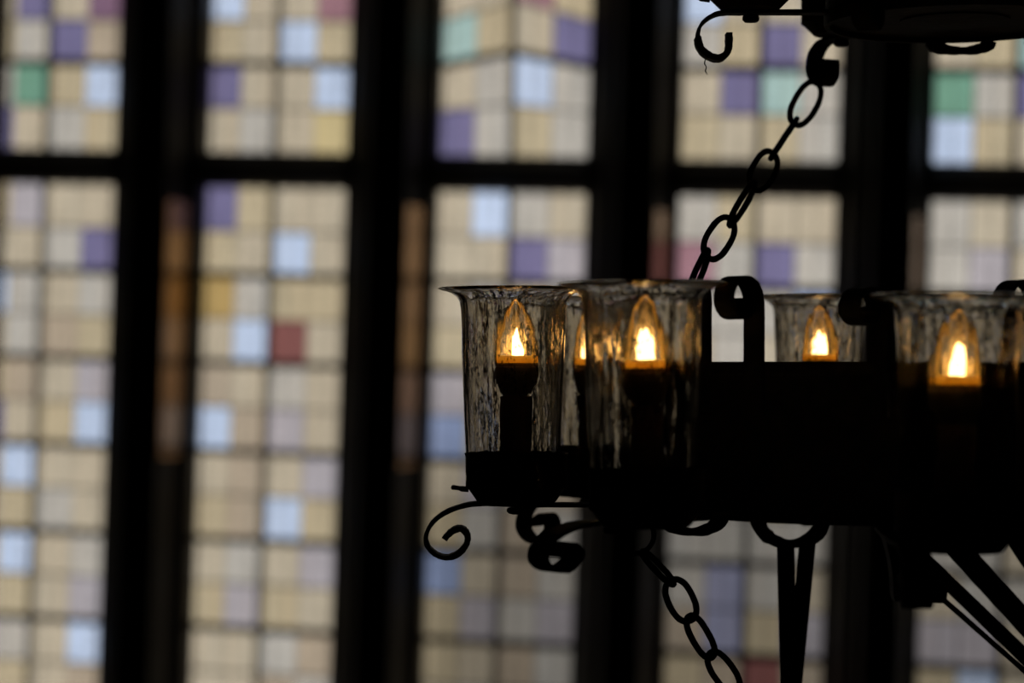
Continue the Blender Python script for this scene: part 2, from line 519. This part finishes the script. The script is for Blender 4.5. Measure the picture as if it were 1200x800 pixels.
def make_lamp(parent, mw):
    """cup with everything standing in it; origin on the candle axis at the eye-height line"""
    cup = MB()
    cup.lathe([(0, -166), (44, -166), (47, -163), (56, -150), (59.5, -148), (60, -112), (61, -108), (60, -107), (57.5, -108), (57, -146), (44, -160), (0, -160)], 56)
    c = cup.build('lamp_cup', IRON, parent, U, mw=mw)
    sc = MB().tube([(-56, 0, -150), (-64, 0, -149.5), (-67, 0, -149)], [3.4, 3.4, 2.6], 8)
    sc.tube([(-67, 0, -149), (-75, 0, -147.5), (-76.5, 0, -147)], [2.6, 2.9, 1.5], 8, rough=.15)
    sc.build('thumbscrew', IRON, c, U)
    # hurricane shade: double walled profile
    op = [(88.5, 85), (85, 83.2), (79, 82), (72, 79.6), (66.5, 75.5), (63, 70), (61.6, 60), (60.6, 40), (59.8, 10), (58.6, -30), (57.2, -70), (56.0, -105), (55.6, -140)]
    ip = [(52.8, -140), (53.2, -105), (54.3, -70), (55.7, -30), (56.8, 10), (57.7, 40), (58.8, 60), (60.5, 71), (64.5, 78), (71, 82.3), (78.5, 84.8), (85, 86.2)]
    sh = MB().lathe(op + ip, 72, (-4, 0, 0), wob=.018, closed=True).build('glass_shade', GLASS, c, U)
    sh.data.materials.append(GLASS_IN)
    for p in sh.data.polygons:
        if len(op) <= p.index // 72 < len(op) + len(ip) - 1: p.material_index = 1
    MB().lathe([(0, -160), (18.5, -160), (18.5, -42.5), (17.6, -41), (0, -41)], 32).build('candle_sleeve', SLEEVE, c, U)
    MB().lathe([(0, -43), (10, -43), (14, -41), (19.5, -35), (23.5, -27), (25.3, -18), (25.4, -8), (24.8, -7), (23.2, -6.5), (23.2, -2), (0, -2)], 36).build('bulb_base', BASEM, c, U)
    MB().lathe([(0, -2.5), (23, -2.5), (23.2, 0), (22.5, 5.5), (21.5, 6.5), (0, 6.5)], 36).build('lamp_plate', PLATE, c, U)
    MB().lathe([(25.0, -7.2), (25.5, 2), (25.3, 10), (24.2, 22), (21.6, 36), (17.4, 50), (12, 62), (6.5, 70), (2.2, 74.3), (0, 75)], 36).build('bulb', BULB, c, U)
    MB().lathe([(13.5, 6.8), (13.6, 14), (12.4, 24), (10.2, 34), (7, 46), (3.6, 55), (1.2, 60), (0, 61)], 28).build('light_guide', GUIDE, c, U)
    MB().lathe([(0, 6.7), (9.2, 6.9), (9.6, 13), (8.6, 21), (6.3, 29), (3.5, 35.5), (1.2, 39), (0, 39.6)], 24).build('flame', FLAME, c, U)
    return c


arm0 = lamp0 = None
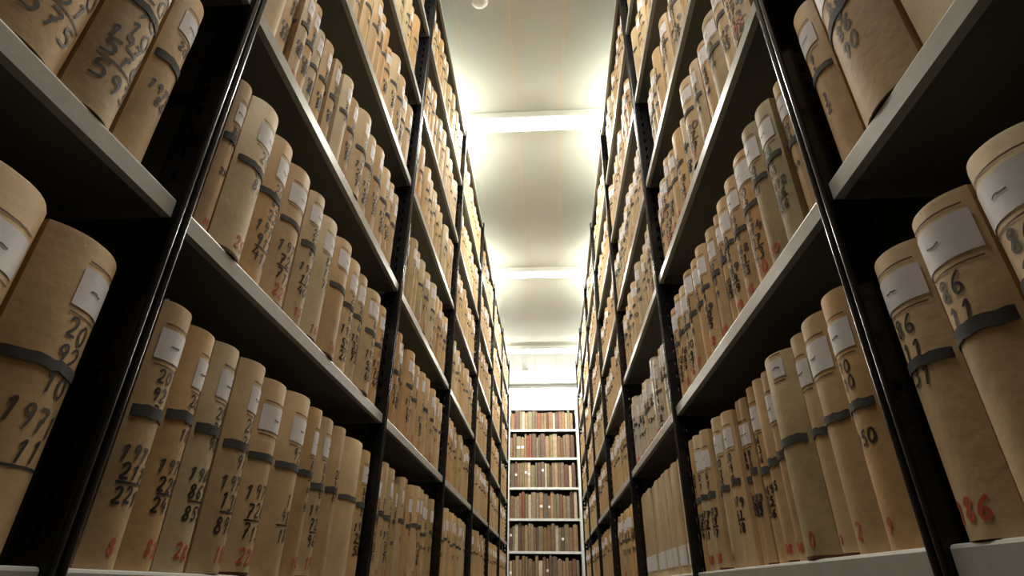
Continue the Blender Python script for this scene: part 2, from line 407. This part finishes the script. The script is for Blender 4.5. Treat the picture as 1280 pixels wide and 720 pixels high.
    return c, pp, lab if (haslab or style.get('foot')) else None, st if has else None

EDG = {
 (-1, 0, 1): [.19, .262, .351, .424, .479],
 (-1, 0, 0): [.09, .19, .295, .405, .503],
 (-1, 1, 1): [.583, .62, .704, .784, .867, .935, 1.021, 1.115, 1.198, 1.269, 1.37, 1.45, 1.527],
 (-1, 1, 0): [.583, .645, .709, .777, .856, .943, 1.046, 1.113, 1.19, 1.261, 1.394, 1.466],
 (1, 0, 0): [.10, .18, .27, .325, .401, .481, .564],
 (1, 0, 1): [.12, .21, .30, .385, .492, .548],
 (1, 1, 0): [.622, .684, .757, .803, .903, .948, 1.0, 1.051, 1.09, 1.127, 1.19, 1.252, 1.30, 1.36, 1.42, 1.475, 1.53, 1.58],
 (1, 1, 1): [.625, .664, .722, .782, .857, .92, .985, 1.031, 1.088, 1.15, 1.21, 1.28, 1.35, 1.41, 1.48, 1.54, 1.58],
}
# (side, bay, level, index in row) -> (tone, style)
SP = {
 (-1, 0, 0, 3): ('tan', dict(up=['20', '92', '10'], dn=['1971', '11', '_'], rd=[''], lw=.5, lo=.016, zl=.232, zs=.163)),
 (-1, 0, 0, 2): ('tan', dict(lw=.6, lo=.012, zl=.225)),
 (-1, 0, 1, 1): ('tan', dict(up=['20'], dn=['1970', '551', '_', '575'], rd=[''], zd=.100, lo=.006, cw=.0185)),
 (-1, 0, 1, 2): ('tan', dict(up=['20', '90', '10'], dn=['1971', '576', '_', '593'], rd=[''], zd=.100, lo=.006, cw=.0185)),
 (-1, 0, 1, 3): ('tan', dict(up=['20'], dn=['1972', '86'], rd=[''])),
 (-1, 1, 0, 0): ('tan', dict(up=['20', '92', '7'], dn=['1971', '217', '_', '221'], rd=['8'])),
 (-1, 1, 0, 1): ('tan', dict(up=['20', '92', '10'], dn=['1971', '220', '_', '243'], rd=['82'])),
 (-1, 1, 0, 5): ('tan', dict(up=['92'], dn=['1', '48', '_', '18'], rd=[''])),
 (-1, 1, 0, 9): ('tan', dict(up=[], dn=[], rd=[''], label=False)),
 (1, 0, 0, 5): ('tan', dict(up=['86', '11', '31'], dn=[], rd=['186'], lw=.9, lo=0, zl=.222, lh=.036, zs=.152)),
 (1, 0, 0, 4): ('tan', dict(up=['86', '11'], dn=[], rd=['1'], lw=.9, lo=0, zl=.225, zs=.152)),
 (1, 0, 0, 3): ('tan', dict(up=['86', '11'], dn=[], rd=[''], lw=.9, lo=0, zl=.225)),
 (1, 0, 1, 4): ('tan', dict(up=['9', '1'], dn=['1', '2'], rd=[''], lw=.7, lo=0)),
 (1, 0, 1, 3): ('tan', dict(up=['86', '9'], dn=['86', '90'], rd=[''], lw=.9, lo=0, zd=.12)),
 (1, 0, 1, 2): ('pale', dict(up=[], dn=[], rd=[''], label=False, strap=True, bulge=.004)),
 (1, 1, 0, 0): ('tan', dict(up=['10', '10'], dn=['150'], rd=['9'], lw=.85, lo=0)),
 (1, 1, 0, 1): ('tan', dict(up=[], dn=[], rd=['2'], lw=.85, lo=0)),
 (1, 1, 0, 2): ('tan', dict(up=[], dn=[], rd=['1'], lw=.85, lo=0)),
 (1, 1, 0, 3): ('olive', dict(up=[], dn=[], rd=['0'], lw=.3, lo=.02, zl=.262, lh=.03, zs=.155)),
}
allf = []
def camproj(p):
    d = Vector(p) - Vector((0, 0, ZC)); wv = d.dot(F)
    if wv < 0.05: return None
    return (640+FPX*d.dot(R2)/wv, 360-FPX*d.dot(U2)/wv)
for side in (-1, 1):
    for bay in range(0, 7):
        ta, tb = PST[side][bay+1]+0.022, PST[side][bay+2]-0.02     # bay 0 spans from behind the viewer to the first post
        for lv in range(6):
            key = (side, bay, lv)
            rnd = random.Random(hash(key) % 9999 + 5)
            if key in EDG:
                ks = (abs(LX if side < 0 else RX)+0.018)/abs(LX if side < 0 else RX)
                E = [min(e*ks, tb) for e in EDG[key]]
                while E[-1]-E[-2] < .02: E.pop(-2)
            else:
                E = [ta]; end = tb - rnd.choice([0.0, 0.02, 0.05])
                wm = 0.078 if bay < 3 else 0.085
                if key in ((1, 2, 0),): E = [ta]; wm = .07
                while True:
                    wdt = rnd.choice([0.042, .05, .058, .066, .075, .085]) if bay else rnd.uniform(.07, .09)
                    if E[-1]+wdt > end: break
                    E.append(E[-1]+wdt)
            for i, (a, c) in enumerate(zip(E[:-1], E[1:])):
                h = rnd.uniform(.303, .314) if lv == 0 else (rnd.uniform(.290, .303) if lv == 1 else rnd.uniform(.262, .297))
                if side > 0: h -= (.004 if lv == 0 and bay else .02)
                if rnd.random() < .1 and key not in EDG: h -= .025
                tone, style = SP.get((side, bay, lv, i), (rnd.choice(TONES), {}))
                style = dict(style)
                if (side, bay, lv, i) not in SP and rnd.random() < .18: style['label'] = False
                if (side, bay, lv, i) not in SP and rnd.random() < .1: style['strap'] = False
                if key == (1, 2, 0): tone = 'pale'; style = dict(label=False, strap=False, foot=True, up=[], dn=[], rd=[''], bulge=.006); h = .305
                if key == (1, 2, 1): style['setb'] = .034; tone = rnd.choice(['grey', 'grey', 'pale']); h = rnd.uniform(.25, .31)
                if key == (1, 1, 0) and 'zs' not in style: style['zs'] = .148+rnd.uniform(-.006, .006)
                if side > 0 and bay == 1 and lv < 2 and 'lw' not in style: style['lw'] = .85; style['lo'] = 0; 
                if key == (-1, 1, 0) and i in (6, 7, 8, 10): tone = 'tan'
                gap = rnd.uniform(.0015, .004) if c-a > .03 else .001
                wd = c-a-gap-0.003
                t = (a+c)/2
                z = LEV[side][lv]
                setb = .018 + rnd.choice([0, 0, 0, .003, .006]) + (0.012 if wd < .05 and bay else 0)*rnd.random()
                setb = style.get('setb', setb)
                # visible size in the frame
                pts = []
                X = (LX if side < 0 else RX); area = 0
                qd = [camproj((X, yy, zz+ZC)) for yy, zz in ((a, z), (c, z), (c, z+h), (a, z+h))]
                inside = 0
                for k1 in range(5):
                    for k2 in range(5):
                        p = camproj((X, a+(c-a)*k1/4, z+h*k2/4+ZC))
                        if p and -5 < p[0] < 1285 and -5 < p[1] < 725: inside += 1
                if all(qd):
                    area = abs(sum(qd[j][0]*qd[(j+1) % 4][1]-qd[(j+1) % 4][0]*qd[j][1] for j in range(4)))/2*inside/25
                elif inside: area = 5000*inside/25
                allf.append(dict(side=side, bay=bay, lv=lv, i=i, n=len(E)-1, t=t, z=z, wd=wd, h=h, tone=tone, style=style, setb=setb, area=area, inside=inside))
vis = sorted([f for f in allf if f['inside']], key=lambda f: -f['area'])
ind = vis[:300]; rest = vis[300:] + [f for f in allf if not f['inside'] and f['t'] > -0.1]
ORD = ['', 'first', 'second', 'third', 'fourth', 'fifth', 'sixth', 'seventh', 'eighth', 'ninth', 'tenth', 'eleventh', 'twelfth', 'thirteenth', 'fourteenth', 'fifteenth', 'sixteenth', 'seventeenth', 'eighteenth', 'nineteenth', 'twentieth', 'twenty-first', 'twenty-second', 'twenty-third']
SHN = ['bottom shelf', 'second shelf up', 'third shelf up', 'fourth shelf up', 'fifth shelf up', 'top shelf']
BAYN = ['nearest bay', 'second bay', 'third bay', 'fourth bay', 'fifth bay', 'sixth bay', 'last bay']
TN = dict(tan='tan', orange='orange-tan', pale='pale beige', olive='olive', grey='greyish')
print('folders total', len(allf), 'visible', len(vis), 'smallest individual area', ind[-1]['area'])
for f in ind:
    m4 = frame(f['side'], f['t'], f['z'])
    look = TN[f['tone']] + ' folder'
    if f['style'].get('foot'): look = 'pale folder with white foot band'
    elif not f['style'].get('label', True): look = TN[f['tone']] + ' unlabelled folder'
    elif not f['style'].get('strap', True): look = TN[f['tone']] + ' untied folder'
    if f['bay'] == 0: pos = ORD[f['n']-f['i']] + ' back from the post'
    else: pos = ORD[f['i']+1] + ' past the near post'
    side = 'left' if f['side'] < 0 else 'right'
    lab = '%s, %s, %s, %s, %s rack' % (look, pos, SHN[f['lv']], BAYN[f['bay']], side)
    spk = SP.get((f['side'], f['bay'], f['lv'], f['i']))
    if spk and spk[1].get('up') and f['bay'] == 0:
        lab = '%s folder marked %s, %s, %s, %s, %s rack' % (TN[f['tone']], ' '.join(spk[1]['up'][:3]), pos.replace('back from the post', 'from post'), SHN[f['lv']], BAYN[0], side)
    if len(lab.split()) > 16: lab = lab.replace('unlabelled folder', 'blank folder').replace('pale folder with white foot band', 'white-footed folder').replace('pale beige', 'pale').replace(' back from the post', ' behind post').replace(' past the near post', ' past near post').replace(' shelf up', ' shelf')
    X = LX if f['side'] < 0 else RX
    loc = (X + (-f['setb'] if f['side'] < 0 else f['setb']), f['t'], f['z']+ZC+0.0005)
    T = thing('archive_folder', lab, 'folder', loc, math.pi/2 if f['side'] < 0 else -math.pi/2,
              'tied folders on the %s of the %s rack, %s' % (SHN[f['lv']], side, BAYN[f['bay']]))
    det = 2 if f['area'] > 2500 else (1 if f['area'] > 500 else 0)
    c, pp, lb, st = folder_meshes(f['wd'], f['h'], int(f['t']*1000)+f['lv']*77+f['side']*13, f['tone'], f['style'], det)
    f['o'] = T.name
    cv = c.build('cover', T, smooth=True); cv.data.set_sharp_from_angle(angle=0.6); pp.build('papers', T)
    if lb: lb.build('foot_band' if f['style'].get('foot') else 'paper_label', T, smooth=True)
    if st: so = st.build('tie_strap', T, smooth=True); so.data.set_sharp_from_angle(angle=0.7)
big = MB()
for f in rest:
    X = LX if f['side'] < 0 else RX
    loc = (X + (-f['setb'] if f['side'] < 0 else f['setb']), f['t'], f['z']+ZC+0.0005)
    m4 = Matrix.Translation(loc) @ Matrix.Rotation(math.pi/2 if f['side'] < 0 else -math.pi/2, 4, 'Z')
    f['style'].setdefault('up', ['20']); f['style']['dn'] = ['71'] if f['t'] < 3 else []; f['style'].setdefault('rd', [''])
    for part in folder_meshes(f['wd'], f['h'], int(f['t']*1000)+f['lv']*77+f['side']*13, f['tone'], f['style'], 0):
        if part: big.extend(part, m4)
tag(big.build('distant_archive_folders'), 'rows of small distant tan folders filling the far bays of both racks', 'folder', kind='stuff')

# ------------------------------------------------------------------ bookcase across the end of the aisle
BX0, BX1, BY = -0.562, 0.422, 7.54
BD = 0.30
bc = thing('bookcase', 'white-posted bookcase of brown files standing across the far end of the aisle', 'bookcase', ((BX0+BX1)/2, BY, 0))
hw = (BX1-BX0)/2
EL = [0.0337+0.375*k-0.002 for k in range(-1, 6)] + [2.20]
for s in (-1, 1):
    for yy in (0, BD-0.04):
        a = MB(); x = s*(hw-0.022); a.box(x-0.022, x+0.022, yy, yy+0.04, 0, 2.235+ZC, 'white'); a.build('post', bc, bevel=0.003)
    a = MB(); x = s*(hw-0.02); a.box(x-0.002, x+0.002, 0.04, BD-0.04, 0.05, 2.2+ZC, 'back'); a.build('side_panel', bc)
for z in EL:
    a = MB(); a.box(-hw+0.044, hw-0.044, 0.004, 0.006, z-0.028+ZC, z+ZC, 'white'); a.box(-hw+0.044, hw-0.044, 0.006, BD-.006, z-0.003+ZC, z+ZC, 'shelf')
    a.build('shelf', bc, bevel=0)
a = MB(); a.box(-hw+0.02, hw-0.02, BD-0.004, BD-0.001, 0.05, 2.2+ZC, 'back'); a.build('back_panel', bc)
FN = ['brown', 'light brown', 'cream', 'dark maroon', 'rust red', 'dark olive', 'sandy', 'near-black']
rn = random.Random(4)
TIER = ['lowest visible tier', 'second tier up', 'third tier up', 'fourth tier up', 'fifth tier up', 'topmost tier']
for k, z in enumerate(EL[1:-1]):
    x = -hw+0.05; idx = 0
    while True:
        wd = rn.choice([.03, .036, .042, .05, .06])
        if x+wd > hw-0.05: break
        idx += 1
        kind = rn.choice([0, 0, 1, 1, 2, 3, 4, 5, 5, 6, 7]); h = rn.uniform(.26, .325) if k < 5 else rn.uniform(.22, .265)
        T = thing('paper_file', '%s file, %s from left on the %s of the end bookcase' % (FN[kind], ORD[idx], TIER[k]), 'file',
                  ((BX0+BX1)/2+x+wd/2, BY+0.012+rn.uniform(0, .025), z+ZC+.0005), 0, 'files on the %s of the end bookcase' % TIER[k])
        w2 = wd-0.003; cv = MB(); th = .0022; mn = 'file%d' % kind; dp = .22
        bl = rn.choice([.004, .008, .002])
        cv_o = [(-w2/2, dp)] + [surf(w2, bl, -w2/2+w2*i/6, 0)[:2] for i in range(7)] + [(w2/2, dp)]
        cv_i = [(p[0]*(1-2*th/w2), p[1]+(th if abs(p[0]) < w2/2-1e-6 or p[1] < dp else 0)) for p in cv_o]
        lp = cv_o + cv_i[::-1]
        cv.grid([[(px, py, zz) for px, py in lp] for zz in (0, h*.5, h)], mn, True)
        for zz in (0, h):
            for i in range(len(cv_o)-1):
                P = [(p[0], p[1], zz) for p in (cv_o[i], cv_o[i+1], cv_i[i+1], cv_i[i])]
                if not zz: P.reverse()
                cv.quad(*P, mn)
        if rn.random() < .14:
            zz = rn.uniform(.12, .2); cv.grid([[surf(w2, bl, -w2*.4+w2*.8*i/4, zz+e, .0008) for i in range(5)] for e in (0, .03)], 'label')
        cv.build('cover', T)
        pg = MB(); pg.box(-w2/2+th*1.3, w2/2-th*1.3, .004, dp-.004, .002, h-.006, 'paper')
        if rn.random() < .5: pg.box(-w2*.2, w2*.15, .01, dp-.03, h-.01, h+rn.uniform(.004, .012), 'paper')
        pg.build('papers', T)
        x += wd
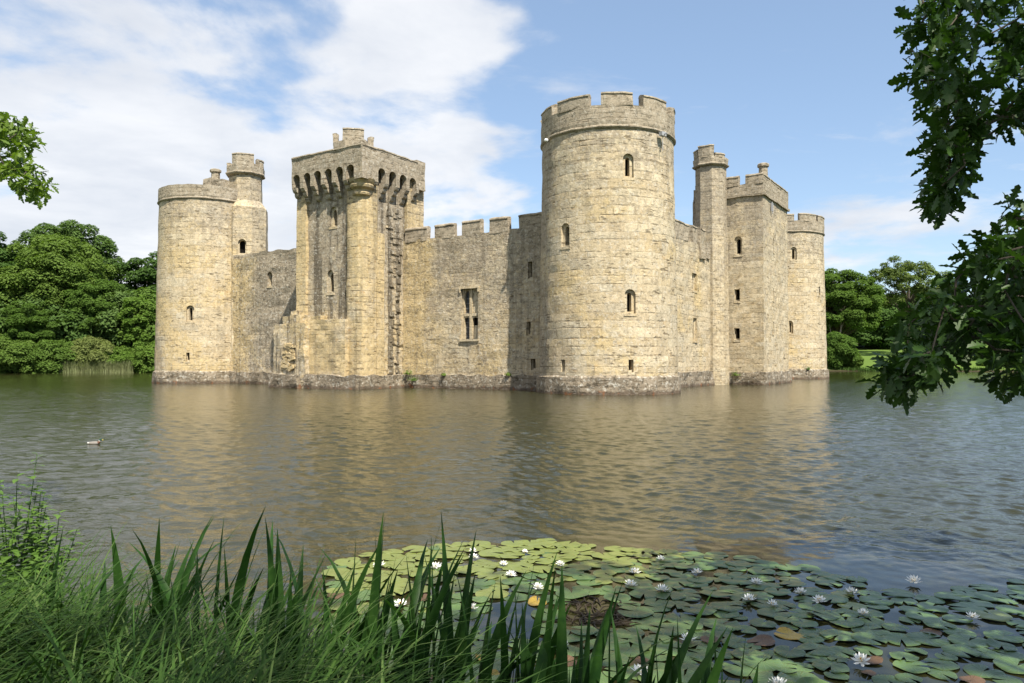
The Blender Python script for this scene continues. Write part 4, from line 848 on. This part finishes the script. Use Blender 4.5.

^^^^

Retype only what lies between the line bearing "720 pixels high." and the line bearing "return c, pp, lab", keeping both of those lines.

Continue the Blender Python script for this scene: part 2, from line 407. This part finishes the script. The script is for Blender 4.5. Treat the picture as 1280 pixels wide and 720 pixels high.
    return c, pp, lab if (haslab or style.get('foot')) else None, st if has else None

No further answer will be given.